-- begin INFORMATION PROVIDED --

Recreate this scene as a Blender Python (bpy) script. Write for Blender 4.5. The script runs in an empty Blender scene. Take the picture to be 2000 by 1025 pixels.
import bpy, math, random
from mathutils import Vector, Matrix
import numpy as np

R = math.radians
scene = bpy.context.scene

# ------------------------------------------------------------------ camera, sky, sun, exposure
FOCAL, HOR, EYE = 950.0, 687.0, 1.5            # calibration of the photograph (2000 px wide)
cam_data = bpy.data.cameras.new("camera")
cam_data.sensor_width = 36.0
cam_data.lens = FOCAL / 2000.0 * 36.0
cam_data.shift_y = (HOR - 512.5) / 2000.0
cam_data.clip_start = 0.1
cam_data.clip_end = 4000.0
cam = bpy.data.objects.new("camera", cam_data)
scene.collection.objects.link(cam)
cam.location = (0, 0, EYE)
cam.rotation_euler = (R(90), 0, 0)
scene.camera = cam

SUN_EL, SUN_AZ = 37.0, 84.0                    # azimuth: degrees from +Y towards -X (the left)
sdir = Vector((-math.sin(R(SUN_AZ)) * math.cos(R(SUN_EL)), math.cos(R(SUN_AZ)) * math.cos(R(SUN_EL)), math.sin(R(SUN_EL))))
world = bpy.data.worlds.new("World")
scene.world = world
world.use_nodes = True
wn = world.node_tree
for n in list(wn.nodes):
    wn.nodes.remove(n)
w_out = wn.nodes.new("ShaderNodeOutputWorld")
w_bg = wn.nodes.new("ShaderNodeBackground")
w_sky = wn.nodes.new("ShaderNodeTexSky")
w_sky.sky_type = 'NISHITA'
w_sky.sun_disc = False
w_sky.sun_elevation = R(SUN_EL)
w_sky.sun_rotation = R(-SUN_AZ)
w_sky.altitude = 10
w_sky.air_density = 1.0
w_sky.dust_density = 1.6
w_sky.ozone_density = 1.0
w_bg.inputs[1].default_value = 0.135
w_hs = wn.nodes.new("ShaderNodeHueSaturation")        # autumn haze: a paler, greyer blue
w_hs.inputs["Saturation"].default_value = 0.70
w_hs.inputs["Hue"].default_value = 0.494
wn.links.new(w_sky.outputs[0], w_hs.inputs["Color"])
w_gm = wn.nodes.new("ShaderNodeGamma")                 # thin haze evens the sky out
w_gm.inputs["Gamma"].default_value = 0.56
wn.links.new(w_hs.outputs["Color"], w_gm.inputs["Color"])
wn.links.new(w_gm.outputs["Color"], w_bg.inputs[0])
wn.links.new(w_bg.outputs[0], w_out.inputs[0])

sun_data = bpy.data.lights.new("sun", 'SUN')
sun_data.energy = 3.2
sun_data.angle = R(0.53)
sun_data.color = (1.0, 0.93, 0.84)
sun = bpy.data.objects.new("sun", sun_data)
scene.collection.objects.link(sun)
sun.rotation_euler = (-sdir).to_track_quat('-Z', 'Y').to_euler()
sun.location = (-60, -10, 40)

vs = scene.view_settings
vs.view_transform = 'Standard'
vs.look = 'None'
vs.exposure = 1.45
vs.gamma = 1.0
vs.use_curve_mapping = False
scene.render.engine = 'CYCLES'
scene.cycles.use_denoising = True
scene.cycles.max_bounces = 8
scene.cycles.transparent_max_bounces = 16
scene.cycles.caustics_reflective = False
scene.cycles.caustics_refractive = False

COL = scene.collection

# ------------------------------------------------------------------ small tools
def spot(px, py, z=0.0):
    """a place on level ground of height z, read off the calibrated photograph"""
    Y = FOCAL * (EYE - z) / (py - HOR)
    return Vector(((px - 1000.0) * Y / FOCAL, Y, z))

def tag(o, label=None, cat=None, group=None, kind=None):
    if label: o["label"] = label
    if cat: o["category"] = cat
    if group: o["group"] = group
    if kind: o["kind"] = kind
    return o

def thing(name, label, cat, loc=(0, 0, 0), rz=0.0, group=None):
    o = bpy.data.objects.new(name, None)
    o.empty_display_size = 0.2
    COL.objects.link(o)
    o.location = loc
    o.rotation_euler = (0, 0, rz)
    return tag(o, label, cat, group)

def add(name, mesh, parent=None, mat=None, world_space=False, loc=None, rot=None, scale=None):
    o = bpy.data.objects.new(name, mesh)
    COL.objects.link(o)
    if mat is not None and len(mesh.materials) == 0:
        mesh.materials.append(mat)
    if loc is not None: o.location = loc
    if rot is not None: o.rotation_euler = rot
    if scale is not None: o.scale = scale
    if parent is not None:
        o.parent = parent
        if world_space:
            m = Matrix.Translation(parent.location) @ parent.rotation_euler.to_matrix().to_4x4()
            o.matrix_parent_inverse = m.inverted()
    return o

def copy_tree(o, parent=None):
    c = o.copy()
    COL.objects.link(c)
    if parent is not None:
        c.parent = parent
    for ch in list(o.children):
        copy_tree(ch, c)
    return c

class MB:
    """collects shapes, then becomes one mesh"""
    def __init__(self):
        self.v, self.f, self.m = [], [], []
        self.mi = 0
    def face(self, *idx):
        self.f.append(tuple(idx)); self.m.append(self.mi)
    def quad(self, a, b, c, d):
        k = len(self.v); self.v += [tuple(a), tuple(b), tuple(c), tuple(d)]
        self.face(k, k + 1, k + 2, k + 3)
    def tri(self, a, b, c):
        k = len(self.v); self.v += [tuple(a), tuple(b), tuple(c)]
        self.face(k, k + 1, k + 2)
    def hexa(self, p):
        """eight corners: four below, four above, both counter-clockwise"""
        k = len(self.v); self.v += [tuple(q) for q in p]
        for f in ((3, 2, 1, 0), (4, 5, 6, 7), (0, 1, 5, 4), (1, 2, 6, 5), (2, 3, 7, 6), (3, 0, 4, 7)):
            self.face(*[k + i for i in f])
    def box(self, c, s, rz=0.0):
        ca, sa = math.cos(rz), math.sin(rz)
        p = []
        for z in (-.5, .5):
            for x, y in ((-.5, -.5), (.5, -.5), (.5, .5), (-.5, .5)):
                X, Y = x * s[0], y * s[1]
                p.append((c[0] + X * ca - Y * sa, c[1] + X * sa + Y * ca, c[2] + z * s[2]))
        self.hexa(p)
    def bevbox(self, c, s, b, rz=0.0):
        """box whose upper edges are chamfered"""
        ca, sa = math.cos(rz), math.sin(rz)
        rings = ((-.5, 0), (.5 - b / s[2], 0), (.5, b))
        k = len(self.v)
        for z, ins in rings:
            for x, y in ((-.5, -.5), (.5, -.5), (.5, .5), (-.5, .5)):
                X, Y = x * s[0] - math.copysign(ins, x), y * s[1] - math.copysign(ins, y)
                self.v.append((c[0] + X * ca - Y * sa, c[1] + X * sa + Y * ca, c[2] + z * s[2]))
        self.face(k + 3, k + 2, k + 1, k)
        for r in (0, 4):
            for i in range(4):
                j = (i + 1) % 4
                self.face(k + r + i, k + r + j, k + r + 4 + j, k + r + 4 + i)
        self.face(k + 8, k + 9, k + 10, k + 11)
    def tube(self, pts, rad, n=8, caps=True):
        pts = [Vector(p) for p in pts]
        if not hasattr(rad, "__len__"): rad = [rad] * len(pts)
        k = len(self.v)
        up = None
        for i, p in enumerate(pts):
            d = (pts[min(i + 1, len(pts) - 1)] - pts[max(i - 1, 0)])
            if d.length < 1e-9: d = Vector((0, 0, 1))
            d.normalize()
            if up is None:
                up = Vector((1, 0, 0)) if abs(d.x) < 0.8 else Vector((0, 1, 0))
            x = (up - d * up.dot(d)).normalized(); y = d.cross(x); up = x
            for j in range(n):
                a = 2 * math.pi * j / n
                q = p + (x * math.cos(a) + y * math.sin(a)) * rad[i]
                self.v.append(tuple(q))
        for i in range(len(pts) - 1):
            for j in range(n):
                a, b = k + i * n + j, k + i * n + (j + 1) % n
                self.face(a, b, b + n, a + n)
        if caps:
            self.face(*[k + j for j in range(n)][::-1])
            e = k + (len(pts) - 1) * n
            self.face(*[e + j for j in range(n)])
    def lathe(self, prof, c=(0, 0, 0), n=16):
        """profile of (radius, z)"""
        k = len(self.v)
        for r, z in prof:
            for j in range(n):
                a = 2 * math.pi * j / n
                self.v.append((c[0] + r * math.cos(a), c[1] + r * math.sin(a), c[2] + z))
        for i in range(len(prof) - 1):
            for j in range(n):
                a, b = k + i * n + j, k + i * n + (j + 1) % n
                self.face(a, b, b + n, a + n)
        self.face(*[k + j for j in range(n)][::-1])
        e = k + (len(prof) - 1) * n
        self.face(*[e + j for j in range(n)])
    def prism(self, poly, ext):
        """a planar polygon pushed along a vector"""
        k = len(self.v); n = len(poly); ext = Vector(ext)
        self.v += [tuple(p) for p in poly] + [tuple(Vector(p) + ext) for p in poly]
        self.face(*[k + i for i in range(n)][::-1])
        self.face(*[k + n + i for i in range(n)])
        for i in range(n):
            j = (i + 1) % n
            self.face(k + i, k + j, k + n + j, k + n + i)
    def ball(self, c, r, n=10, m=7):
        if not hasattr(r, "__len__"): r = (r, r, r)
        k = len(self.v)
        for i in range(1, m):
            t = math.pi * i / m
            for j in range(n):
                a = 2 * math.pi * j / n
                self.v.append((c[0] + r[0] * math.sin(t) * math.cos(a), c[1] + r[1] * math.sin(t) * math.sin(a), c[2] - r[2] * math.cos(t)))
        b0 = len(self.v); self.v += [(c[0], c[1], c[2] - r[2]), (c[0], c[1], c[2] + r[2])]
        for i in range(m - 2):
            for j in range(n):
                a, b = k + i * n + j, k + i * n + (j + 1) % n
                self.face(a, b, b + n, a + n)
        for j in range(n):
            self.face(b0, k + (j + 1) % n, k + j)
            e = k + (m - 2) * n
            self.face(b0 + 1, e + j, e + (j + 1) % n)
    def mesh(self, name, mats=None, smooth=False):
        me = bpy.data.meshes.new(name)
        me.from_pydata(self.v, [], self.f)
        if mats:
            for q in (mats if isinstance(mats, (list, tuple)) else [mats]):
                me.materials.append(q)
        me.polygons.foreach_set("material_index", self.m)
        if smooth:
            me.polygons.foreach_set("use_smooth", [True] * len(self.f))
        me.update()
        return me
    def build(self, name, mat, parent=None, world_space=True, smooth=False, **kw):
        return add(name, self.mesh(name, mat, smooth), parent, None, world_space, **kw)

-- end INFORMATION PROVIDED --

→ **WHAT IS BEING ASKED**
Repeat, word for word, the lines from the opening of the material through the line containing "scene.camera = cam".

→ **SOLUTION FOR THIS EXERCISE**
Recreate this scene as a Blender Python (bpy) script. Write for Blender 4.5. The script runs in an empty Blender scene. Take the picture to be 2000 by 1025 pixels.
import bpy, math, random
from mathutils import Vector, Matrix
import numpy as np

R = math.radians
scene = bpy.context.scene

# ------------------------------------------------------------------ camera, sky, sun, exposure
FOCAL, HOR, EYE = 950.0, 687.0, 1.5            # calibration of the photograph (2000 px wide)
cam_data = bpy.data.cameras.new("camera")
cam_data.sensor_width = 36.0
cam_data.lens = FOCAL / 2000.0 * 36.0
cam_data.shift_y = (HOR - 512.5) / 2000.0
cam_data.clip_start = 0.1
cam_data.clip_end = 4000.0
cam = bpy.data.objects.new("camera", cam_data)
scene.collection.objects.link(cam)
cam.location = (0, 0, EYE)
cam.rotation_euler = (R(90), 0, 0)
scene.camera = cam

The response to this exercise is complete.